Because, you see, we baptize by immersion. This represents, not only a washing away of our sins, but also a rebirth. And we wear white when we are baptized to represent purity. But mostly, If you're wearing something white that's going to get wet, you need to have something white on underneath it. Because a hot pink bra? It's gonna show.

Not that Candy's bra was hot pink, but it wasn't white. And luckily Paula's mom figured this out before the baptism and gave Paula the assignment of finding Candy some white underwear. Which Candy didn't totally understand because she showed Paula the white bra she did have. With the green flowers on it. And she said, "This okay. This cute." and Paula didn't disagree, but still went to Walgreens in hopes of finding plain white underwear. Which isn't too hard when it come to panties. But bras are a different story. Especially when you only have an hour.

But she did it. She found some white granny panties and an ugly bra just in the nick of time. Paula presented them to Candy, apologizing that they weren't very cute* and Candy,who still seemed a little confused, graciously accepted and wore them. Thus an awkward after-baptism moment was successfully averted.

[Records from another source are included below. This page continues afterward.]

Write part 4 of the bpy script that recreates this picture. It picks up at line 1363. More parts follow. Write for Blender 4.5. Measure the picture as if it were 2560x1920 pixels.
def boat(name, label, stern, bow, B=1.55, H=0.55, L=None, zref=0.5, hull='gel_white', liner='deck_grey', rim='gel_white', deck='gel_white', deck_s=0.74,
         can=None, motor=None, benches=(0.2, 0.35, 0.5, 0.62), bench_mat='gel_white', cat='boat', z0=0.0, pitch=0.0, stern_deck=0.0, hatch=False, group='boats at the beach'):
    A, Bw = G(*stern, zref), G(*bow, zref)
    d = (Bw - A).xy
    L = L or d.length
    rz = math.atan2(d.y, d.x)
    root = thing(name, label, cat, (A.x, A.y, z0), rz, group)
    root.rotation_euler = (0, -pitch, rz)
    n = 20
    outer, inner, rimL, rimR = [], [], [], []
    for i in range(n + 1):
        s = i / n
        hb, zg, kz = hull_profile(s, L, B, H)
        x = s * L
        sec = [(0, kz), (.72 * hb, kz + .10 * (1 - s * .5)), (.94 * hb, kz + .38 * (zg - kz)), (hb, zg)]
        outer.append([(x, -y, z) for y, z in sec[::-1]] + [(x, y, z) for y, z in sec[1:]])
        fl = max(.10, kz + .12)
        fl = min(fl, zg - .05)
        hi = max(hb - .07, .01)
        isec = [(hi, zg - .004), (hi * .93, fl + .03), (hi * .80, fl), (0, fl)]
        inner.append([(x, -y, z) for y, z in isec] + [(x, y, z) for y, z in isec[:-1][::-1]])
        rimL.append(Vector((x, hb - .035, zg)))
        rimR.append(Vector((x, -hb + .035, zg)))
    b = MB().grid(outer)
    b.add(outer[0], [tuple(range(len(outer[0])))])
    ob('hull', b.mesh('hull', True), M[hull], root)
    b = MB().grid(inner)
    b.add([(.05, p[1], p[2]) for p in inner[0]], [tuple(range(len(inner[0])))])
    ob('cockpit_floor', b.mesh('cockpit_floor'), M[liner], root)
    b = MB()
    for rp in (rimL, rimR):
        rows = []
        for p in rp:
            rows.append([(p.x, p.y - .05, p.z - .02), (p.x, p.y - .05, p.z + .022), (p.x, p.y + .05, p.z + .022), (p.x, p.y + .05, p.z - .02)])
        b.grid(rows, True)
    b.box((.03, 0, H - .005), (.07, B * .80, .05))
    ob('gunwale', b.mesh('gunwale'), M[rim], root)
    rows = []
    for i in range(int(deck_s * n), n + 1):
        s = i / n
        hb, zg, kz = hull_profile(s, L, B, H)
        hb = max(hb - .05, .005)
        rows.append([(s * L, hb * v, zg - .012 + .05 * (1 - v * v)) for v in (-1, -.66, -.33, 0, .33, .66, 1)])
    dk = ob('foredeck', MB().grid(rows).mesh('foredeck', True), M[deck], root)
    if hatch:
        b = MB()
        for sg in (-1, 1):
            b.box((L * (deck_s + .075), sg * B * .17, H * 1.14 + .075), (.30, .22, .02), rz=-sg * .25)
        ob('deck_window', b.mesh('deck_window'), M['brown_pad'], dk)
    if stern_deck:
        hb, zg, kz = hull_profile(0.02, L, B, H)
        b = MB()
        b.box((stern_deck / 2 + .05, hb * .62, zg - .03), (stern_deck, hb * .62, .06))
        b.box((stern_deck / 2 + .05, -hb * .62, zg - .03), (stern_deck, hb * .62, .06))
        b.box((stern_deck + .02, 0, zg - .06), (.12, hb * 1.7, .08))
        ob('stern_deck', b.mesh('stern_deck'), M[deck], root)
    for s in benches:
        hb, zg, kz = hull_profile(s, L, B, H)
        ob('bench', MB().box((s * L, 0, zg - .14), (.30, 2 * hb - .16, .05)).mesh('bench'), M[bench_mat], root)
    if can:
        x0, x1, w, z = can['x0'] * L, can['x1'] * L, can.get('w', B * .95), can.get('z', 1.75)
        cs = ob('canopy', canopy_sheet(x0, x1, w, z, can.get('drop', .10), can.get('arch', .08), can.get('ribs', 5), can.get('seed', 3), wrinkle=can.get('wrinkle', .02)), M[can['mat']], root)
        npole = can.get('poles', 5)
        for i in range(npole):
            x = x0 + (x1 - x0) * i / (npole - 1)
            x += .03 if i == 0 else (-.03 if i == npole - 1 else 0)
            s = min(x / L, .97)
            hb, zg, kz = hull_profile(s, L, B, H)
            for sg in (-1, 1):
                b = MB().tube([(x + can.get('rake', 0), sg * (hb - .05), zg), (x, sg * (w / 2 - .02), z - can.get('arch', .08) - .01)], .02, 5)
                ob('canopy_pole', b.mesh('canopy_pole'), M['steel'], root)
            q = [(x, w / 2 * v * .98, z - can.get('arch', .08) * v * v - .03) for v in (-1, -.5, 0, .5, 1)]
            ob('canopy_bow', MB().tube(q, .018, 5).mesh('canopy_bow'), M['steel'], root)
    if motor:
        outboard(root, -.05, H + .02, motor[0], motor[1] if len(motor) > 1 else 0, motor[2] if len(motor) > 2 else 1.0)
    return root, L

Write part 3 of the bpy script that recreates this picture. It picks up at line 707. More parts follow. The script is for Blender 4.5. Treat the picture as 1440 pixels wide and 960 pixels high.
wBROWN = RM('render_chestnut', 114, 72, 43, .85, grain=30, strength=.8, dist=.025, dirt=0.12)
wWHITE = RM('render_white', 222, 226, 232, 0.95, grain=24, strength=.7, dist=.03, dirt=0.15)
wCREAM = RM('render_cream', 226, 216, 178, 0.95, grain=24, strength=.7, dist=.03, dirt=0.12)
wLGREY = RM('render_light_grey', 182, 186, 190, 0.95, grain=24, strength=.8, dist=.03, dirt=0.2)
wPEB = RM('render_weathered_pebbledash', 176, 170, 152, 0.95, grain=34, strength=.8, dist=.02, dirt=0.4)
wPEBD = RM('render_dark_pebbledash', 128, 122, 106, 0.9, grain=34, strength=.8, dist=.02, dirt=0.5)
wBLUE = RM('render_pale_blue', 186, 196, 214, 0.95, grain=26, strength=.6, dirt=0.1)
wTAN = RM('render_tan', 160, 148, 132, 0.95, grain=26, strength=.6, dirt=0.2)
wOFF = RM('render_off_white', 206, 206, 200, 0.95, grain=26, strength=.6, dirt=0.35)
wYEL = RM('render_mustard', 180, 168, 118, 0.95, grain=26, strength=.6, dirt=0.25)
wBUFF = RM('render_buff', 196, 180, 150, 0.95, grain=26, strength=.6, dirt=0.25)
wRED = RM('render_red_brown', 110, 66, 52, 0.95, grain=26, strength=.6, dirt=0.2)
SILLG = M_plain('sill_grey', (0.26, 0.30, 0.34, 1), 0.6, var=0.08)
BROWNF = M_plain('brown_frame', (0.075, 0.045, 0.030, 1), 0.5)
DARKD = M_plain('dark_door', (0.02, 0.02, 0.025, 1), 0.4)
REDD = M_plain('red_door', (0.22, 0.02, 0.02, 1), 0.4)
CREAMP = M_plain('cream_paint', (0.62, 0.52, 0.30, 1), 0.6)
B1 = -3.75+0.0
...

There is some concern, however, that Candy will be presenting future baptismal candidates with gifts of underwear. And while Paula successfully fulfilled her assignment, her mom didn't fare as well. She had the job of keeping Paula's twelve year old daughter away from any make-up other than mascara and clear lip gloss. So imagine Paula's surprise when they were all ready to walk out the door to the baptism and she happened to glance at her daughter. Who was wearing bright red lip gloss. And blue eye shadow. A lot of it.

Which begs the question, can't a mom catch a break?

No, no she can't.

But at least she didn't have to be embarrassed for her sister-in-law that day.

* Wait'll she gets a load of the "magic" kind some day (which, by the way, aren't magic at all. But it would be cool if they were. Maybe something like Harry Potter's invisibility cloak).